Freda Glynn
Freda Glynn is a Kaytetye woman, and the co-founder of CAAMA. She was born in 1939 at Woodgreen Station (Atartinga), 150 km north of Alice Springs. In September of the same year Freda and her sister were placed in an institution for Aboriginal children in Alice. Her mother Topsy worked as a laundress there in order to stay with her children.
During World War II, Glynn, with her mother and sister were evacuated from Alice Springs to Melbourne, then were returned to Alice Springs in 1949, when she was 10 years old, and they lived at St Mary's Hostel and she attended Alice Springs High School. After leaving school, Freda worked in a photographic studio in the darkroom; she was one of the first Aboriginal girls in Alice Springs to get a job other than as a domestic or cleaner. In 1977, after gaining a community development qualification from the South Australian Institute of Technology, she got a job as a community development adviser for the Department of Aboriginal Affairs, then in 1980 Glynn joined John Macumba and Philip Batty to make The Aboriginal Half Hour, the first Aboriginal radio program in the Northern Territory, and the start of CAAMA. In 1981 Macumba resigned as the director of CAAMA and was replaced by Freda, with Philip Batty as the deputy director; they worked together from 1981-1991.
Freda is the matriarch of a film making family and two of her children, Erica Glynn and Warwick Thornton are both successful film makers. Her granddaughter, Tanith Glynn-Maloney, produced her mother Erica Glynn's 2019 film, She Who Must Be Loved, about her grandmother.
Freda's interview is taken from excerpts from interviews with her (and Philip Batty) by Erica Glynn, in She Who Must Be Loved - Erica's 2019 film about her mother.
‘We were going to make our mob proud of themselves……’ (interview with full transcript & links)
'It was Johnny Macumba’s idea…'
'And we were going to look after our mob…'
'And that’s when I really learned how to fight…'
'It was wonderful at the time…I was doing it…'
Freda was interviewed for the film with Philip Batty, at CAAMA in Alice Springs.
There’s so much magic in that satellite – there’s so much you could do. And it’s never been used for what it was set up for.
CAAMA started in 1980, so that we could put radio broadcasts into the local stations. From there it’s been ‘go’ ever since. [see Songlines to Satellites, pp31-13]
When we first started, there wasn’t any radio programmes especially done by Aboriginal people for Aboriginal people. Historically doing the first thing was having Aboriginal language programmes on a local commercial station for half an hour a week.
Throughout Central Australia, Northern Australia and certainly in the Western Desert areas we broadcast, usually people’s first language is an Aboriginal language, and broadcasting in languages sort of overrides the complication of English. It became obvious at a very early stage that people wanted videos, and our first attempt with videos was a magazine once a month. We used to send them out to all the communities and they used to play them to death, until the colours had gone out of them…
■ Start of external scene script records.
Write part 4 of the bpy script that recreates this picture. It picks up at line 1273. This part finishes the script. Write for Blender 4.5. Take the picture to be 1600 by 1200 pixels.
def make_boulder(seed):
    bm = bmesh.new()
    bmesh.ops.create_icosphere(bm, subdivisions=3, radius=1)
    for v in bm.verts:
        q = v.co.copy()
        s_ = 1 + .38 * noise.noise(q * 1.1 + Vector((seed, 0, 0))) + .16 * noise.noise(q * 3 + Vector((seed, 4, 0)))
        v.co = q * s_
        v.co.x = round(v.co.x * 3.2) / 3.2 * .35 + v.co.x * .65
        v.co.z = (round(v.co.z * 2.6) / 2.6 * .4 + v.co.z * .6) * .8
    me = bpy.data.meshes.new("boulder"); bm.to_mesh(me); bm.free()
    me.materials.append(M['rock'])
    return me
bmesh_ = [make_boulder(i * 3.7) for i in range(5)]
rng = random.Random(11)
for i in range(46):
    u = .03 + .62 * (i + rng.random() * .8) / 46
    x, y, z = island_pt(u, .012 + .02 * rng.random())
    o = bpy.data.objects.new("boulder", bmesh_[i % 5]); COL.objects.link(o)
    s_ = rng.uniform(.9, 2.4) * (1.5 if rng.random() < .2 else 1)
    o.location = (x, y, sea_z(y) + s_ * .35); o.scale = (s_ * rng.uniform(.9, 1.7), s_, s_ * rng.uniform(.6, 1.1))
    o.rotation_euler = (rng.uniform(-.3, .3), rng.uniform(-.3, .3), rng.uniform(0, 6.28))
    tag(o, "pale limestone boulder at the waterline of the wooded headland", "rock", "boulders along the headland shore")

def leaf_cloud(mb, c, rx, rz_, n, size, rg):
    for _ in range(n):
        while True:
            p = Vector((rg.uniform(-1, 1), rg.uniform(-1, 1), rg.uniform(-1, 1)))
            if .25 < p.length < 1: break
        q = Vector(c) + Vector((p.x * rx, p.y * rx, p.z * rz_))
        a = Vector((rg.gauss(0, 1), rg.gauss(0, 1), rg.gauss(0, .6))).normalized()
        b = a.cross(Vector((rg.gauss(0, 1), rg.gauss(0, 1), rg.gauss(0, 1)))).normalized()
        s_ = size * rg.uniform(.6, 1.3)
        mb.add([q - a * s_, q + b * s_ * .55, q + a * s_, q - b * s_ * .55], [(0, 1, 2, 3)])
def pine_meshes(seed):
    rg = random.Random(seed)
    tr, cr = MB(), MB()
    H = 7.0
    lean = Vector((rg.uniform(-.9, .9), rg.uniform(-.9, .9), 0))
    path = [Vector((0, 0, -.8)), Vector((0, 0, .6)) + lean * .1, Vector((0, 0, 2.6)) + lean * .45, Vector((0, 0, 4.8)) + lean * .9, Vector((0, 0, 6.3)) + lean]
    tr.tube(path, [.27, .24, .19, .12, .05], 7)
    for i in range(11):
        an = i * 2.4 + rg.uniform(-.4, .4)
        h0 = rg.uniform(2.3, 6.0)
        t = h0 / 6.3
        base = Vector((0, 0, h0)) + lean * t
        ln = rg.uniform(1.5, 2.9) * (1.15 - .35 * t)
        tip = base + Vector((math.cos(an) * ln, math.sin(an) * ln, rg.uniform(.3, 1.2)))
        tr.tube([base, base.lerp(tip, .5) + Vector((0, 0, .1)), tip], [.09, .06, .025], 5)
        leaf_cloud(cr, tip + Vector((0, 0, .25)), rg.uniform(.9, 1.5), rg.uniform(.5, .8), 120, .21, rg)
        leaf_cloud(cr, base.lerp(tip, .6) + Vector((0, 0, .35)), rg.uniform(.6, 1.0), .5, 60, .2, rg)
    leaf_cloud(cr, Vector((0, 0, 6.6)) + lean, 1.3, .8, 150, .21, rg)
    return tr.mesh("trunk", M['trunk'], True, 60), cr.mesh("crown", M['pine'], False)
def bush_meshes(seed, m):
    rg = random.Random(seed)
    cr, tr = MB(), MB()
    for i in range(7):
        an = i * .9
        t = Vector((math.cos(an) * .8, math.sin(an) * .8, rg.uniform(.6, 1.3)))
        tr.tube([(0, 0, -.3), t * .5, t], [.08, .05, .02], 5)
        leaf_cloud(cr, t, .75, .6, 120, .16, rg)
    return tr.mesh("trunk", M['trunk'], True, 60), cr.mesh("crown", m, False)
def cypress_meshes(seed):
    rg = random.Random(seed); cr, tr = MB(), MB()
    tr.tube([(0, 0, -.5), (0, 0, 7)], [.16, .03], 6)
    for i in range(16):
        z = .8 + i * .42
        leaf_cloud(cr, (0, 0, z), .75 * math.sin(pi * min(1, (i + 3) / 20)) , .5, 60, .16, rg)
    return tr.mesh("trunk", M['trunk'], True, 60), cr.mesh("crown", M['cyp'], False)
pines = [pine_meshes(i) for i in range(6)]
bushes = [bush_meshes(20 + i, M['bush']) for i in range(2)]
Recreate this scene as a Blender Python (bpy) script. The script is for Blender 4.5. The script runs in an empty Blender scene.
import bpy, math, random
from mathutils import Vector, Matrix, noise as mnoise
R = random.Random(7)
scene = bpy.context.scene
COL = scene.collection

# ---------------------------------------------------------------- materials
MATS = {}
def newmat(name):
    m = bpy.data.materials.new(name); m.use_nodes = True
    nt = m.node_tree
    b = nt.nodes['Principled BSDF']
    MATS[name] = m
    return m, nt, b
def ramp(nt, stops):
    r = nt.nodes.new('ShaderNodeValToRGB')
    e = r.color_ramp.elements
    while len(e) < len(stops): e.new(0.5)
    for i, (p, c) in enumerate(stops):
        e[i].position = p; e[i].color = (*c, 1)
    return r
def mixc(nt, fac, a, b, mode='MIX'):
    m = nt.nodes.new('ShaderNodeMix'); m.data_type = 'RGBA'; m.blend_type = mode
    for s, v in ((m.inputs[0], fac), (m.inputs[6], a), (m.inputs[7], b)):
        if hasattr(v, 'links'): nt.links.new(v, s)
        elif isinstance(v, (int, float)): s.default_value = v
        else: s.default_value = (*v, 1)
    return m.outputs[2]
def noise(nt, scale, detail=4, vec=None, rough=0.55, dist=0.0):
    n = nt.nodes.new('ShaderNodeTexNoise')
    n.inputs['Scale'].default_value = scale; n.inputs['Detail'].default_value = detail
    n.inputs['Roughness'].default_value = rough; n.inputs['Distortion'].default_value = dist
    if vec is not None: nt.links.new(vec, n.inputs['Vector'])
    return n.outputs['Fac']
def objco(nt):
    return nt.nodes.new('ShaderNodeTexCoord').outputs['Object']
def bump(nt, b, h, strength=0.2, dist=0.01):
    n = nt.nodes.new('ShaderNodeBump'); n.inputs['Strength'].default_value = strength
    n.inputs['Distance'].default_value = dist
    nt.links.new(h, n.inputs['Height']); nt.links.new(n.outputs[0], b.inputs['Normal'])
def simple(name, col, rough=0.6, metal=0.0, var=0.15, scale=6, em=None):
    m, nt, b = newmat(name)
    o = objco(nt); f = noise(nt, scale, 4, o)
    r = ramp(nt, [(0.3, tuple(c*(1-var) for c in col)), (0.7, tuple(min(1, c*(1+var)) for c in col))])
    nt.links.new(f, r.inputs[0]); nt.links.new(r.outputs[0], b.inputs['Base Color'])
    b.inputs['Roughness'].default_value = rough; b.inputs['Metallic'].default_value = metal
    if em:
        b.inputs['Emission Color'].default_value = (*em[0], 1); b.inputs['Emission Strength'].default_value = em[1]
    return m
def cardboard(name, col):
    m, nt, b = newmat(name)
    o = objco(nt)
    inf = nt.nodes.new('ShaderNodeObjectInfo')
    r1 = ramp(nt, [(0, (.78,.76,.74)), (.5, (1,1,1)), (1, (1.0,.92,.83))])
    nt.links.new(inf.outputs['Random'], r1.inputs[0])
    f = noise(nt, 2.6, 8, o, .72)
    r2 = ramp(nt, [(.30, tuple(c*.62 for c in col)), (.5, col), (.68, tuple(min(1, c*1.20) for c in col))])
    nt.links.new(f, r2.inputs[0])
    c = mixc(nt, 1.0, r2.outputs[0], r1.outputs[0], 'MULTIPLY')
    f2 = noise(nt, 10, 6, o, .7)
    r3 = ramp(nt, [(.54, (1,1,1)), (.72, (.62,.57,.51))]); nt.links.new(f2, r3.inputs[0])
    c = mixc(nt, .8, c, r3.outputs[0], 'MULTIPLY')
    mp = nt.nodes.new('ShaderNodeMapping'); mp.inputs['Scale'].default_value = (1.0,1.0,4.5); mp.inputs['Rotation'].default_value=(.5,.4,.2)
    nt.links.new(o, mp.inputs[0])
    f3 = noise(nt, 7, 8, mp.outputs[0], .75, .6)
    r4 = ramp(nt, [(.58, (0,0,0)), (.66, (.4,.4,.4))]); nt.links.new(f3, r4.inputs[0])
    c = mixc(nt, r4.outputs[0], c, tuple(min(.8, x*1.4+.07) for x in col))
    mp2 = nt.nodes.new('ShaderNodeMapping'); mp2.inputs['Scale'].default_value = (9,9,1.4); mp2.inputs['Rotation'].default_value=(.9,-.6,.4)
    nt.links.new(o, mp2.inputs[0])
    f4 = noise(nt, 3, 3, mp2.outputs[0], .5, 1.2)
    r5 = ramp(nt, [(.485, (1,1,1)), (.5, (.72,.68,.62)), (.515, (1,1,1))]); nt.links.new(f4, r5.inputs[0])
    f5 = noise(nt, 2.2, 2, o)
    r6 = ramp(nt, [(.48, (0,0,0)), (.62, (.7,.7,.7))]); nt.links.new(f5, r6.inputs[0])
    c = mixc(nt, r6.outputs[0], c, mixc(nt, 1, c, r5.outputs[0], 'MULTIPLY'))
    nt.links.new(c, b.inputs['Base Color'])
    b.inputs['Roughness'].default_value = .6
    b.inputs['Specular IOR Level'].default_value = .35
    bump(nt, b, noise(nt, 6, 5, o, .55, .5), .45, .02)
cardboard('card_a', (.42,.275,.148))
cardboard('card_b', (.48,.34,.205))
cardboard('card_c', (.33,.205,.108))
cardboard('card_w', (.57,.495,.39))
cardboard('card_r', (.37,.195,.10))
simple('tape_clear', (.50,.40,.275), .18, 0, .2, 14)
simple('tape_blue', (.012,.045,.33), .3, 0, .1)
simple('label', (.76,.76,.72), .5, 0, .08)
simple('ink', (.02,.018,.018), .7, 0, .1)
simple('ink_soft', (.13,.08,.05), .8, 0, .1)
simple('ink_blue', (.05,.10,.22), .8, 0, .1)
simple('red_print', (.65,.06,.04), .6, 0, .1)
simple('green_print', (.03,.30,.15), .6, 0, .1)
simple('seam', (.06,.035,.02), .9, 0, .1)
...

At least what we’ve done is we’ve got ABC to do Aboriginal programming.
At the hearing we said we were going to do 8 hours a week, but there’s certainly no way in the world that we could possibly do that, with the finances that we are able to generate from the service.
Well I think that BRACS certainly is a good idea. The way that I saw them doing it, as being gatekeepers to the media that’s coming into their communities, and allowing them to switch into the programmes they thought most beneficial to the community, as well as being able to put their own little news service on daily, or what the children were doing at school that day, or what community meetings were happening, happened that day.